■ **The exercise**: Only the lines from the one containing "Write the bpy" through the one containing "SC.camera = cam" should be output, both ends included and exactly as they appear, minus any pictures.

■ **Data shown**:
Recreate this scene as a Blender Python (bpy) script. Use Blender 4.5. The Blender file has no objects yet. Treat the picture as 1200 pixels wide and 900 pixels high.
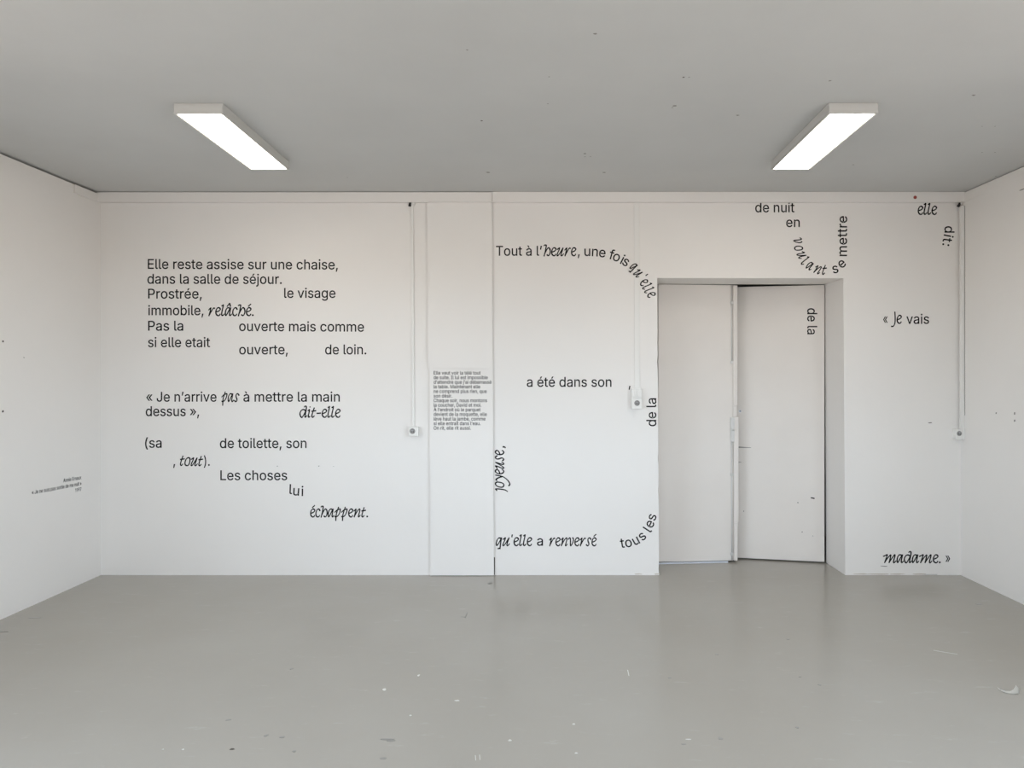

--

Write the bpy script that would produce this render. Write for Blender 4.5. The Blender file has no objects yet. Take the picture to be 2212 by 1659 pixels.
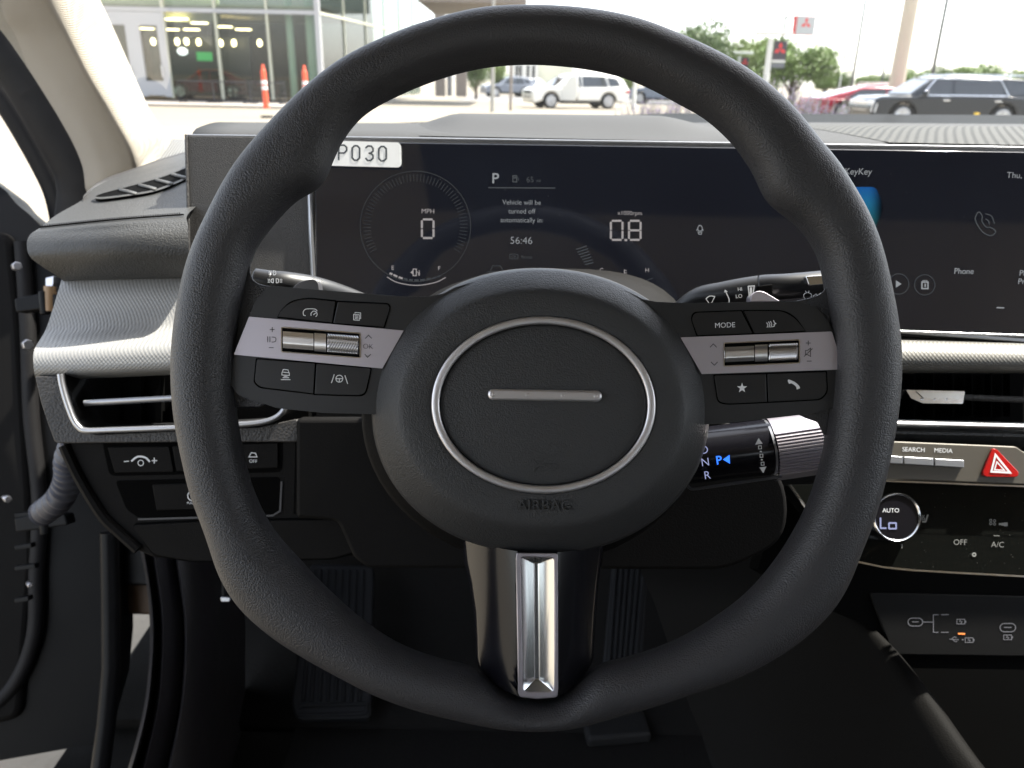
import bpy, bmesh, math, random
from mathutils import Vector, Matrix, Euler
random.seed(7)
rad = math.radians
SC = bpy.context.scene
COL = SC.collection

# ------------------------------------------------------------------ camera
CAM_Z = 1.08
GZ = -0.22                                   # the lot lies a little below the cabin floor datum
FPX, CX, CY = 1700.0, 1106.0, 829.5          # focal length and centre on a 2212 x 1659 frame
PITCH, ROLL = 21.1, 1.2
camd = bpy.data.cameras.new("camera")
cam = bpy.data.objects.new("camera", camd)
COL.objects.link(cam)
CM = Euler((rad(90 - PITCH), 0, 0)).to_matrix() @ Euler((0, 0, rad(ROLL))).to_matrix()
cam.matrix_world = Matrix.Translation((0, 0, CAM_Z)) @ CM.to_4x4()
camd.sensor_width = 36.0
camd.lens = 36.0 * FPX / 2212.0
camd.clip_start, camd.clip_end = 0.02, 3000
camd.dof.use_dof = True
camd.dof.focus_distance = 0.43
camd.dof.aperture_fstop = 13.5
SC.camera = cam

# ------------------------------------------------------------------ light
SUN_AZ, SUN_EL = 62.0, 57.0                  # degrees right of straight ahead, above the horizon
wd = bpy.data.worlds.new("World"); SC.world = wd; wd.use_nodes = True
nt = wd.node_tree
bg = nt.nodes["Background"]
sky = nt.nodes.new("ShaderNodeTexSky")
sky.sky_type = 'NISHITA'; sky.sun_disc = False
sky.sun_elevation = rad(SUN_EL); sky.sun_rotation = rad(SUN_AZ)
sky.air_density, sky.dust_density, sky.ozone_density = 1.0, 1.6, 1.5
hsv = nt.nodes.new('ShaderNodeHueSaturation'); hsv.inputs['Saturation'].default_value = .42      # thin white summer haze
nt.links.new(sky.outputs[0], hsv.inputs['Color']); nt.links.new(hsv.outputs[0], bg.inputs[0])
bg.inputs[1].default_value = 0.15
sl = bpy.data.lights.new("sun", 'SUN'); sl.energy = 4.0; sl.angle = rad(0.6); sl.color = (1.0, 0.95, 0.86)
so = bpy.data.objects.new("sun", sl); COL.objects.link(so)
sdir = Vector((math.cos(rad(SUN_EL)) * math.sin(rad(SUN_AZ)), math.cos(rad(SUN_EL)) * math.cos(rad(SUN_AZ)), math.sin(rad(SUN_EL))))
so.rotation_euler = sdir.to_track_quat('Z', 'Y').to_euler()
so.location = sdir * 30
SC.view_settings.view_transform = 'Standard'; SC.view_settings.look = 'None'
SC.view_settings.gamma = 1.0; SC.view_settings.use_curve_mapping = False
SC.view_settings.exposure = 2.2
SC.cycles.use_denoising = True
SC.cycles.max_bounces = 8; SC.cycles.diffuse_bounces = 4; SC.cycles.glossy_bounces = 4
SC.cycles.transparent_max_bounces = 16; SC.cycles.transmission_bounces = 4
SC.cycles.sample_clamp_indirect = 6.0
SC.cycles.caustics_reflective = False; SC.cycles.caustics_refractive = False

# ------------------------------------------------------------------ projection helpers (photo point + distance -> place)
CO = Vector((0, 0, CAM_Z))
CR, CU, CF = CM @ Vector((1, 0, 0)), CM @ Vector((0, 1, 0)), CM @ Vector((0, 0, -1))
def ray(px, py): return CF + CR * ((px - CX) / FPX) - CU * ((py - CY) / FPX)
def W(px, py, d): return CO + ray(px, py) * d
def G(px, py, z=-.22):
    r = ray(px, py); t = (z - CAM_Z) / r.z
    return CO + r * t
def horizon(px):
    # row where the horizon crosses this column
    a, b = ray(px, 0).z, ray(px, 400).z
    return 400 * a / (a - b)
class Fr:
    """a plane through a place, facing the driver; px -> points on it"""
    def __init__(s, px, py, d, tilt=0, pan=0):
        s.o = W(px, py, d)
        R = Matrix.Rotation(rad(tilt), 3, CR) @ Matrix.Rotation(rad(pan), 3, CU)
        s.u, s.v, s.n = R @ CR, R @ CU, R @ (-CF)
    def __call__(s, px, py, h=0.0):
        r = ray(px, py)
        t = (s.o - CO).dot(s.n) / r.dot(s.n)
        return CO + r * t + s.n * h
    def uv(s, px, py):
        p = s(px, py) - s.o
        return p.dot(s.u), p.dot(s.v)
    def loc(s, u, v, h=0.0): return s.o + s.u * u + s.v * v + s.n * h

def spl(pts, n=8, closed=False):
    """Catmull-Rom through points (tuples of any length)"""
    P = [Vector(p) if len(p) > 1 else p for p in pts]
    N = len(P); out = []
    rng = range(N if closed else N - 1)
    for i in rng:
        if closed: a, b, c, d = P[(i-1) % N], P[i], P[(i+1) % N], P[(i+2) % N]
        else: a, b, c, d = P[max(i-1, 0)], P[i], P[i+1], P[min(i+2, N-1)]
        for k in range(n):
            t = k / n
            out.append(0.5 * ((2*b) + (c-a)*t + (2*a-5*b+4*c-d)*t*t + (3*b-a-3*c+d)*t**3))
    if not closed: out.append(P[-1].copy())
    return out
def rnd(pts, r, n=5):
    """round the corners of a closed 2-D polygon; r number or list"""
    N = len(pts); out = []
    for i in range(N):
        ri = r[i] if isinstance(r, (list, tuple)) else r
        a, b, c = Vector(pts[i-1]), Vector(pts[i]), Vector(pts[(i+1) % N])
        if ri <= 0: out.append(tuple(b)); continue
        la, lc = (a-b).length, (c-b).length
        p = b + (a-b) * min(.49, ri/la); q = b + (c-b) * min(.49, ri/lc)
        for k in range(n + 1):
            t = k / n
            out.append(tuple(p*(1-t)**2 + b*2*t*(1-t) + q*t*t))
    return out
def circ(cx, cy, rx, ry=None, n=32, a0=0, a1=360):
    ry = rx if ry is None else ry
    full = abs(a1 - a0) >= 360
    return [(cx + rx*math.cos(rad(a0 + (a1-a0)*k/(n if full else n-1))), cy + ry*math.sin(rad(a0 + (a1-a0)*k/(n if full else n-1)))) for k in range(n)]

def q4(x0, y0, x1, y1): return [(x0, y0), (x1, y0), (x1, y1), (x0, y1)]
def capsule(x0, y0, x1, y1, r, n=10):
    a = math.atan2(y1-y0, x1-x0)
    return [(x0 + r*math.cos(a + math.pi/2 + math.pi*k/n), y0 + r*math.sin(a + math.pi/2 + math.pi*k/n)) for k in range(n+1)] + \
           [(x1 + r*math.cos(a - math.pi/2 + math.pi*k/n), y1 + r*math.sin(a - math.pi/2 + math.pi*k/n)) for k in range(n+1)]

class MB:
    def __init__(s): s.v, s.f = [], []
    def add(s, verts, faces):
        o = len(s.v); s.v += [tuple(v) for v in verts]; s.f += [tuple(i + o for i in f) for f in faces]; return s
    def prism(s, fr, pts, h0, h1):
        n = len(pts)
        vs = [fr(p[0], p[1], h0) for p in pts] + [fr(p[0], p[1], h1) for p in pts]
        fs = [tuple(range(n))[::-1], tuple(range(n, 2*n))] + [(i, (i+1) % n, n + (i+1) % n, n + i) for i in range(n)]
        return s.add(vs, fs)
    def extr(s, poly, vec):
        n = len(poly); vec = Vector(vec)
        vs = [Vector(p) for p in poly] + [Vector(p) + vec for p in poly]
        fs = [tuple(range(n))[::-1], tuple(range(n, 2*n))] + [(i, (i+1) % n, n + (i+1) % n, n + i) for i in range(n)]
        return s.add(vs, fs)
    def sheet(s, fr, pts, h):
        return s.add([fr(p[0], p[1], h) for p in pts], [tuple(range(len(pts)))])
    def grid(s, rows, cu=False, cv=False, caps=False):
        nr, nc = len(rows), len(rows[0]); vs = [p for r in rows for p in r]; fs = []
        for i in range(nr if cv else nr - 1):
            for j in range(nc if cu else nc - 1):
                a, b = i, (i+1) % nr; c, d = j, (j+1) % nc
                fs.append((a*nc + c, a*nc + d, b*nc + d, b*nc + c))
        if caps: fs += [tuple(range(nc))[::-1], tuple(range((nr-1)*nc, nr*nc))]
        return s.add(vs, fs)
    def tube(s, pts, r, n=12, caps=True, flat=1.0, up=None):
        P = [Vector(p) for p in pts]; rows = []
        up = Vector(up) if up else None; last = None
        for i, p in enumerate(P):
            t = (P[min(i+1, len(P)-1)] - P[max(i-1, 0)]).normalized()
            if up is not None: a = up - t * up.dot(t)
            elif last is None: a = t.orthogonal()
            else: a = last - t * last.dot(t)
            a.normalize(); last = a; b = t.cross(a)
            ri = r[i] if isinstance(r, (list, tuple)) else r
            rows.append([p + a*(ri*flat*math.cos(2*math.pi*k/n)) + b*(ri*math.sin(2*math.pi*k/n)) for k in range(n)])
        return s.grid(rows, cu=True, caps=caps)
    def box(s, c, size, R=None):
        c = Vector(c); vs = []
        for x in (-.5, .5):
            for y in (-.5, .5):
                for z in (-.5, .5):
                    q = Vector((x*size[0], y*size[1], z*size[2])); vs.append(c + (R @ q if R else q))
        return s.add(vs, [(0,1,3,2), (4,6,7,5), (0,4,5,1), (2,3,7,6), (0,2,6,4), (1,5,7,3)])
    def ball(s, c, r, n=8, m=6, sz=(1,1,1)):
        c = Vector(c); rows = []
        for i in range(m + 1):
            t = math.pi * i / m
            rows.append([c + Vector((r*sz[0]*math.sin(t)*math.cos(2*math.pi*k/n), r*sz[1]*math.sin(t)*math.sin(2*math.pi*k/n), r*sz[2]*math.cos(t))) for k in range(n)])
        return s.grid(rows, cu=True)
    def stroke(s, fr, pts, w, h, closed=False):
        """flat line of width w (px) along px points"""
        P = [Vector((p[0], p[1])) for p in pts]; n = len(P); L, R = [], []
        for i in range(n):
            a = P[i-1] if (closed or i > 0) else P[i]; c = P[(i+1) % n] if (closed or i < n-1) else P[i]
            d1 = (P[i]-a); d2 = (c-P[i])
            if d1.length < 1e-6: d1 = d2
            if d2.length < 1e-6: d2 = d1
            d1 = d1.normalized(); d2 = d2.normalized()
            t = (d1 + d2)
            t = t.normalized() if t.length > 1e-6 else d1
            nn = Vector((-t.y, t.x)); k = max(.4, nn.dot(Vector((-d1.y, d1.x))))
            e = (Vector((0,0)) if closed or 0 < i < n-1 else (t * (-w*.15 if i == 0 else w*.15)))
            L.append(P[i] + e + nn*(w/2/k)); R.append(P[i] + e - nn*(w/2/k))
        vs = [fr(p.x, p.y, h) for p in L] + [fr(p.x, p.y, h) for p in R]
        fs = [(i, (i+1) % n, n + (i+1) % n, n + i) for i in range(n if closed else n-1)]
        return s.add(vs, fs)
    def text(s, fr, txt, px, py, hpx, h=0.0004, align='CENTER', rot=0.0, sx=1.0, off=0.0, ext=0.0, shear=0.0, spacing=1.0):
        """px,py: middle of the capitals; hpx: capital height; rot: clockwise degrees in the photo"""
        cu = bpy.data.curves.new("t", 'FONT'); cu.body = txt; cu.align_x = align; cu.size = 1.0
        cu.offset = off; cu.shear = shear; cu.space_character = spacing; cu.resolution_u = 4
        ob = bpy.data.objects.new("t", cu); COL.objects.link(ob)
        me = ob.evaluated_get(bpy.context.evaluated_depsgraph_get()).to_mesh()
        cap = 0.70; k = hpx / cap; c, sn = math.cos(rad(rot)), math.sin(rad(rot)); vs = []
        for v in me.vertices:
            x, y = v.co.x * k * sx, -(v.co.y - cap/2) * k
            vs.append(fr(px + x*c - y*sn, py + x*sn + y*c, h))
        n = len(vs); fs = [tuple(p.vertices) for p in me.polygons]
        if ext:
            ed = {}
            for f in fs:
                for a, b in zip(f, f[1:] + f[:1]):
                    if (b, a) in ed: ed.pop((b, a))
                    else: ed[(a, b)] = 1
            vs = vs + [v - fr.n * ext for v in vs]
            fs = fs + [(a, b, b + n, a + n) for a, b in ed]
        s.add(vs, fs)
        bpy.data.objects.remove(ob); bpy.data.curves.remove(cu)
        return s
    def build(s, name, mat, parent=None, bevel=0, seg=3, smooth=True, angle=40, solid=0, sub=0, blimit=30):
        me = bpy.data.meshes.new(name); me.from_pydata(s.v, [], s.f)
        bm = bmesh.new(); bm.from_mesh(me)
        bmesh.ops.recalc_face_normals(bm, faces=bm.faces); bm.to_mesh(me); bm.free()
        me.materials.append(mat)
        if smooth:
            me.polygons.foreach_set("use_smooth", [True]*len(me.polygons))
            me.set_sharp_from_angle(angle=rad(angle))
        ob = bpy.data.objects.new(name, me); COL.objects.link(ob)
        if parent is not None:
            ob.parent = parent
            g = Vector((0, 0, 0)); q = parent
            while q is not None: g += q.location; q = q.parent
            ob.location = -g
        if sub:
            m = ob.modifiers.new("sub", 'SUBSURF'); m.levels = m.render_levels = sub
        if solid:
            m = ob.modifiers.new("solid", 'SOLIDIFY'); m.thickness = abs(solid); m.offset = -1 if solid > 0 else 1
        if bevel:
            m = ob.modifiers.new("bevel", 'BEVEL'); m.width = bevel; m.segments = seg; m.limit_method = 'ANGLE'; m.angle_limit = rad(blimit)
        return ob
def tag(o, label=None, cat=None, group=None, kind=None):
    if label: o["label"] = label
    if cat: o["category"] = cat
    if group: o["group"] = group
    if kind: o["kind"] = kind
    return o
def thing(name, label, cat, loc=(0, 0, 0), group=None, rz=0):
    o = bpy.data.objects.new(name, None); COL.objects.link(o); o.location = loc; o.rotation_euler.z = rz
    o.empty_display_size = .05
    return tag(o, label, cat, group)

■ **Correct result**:
Write the bpy script that would produce this render. Write for Blender 4.5. The Blender file has no objects yet. Take the picture to be 2212 by 1659 pixels.
import bpy, bmesh, math, random
from mathutils import Vector, Matrix, Euler
random.seed(7)
rad = math.radians
SC = bpy.context.scene
COL = SC.collection

# ------------------------------------------------------------------ camera
CAM_Z = 1.08
GZ = -0.22                                   # the lot lies a little below the cabin floor datum
FPX, CX, CY = 1700.0, 1106.0, 829.5          # focal length and centre on a 2212 x 1659 frame
PITCH, ROLL = 21.1, 1.2
camd = bpy.data.cameras.new("camera")
cam = bpy.data.objects.new("camera", camd)
COL.objects.link(cam)
CM = Euler((rad(90 - PITCH), 0, 0)).to_matrix() @ Euler((0, 0, rad(ROLL))).to_matrix()
cam.matrix_world = Matrix.Translation((0, 0, CAM_Z)) @ CM.to_4x4()
camd.sensor_width = 36.0
camd.lens = 36.0 * FPX / 2212.0
camd.clip_start, camd.clip_end = 0.02, 3000
camd.dof.use_dof = True
camd.dof.focus_distance = 0.43
camd.dof.aperture_fstop = 13.5
SC.camera = cam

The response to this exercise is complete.